Boniface und Arthur mit Einsatzchance
Für Alonso Grund genug die Gefolgschaft kräftig zu loben: „Die Fans sind intelligent und haben im Gedächtnis, was in Unterhaching passiert ist“, spielte der Coach auf die tiefste Wunde des Vereins aus dem Jahr 2000 an, als Bayer 04 am letzten Spieltag ein Unentschieden zur Meisterschaft gereicht hätte und ergänzte: „Jetzt haben wir alle Geduld und wollen zusammen feiern, wenn es so weit ist.“
Für den 24. Sieg im 28. Punktspiel könnte er wieder auf Robert Andrich vertrauen. Für diesen scheinen aller guten Vertragsjahre an der Dhünn drei zu sein. „Rob ist in einem guten Moment“, sprach sein Trainer dem formstarken Ex-Unioner ein Lob aus, „nicht nur mit uns, auch in der Nationalmannschaft hat er sich seine Rolle verdient“.
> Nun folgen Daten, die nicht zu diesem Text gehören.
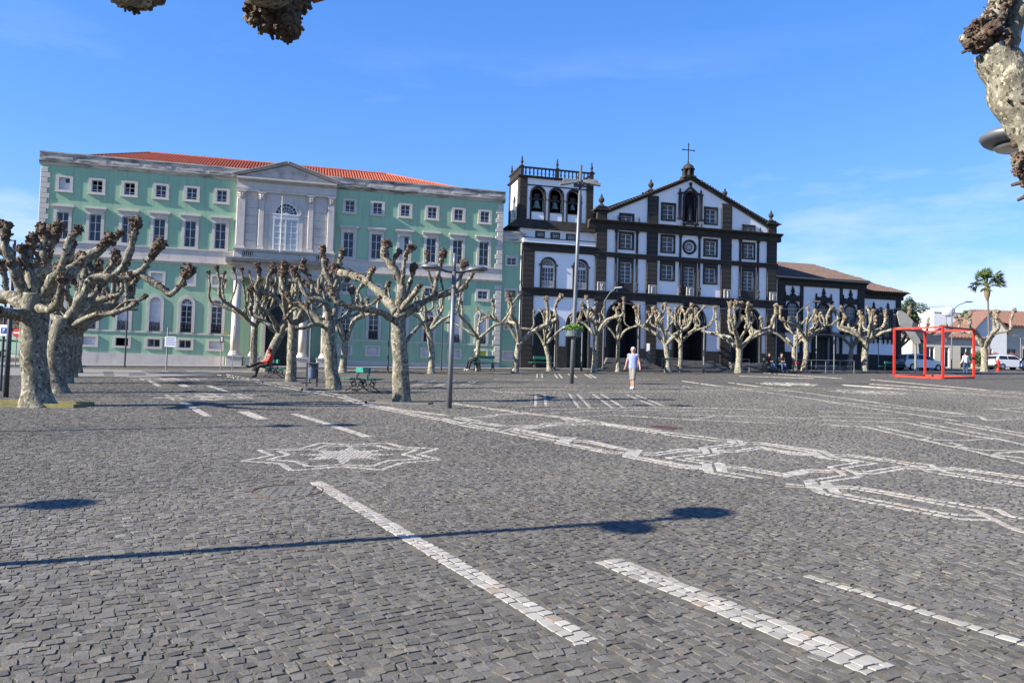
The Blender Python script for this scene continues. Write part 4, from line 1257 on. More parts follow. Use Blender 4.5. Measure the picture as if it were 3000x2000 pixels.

Weil der 29-jährige, gebürtige Potsdamer die Alte Försterei als stimmungsvolles Stadion kennt, könnte er erneut den Vorzug vor Weltmeister Exequiel Palacios bekommen. Wobei sich Alonso bei der Aufstellung nicht in die Karten schauen ließ, sondern nach Victor Bonifaces 25 Minuten-Einsatz gegen Düsseldorf offensiv, und mit dem ebenfalls wieder fitten Arthur defensiv, weitere Alternativen ansprach. „Vielleicht werden wir ein bisschen wechseln“, kitzelte der Erfolgscoach seinen voll besetzten Kader ebenso wie den Gegner. Die Berliner können sich nach dem eigenen 0:0 in Frankfurt und dem Leverkusener 2:1 gegen Hoffenheim nicht sicher sein, wie das Bundesliga-Gesicht der Werkself am Samstag (15.30 Uhr/Sky) aussehen wird.
Sein gutes Gespür bewies Alonso mit seiner Meisterschaftsansage nicht nur psychologisch, sondern auch in der Kernkompetenz eines Trainers. So wie der 42-Jährige sein Team in den vorherigen 40 Pflichtspielen richtig eingestellt hatte, schickt er es auch am Samstag mit der passenden Marschroute auf den Rasen. „Wir müssen bereit sein, vielleicht nicht das schönste Spiel zu haben. Es geht um ein gutes Ergebnis, auch gut zu spielen, aber manchmal sind andere Dinge wichtiger.“
Voraussichtliche Aufstellungen: Union Berlin: Rönnow; Doekhi, Vogt, Leite; Khedira; Juranovic, Gosens; Tousart, Schäfer; Vertessen, Volland. — Bayer 04 Leverkusen: Hradecky; Kossounou, Tah, Hincapie; Stanisisc, Andrich, Xhaka, Grimaldo; Tella, Wirtz; Schick. — Schiedsrichter: Brand (Unterspiesheim).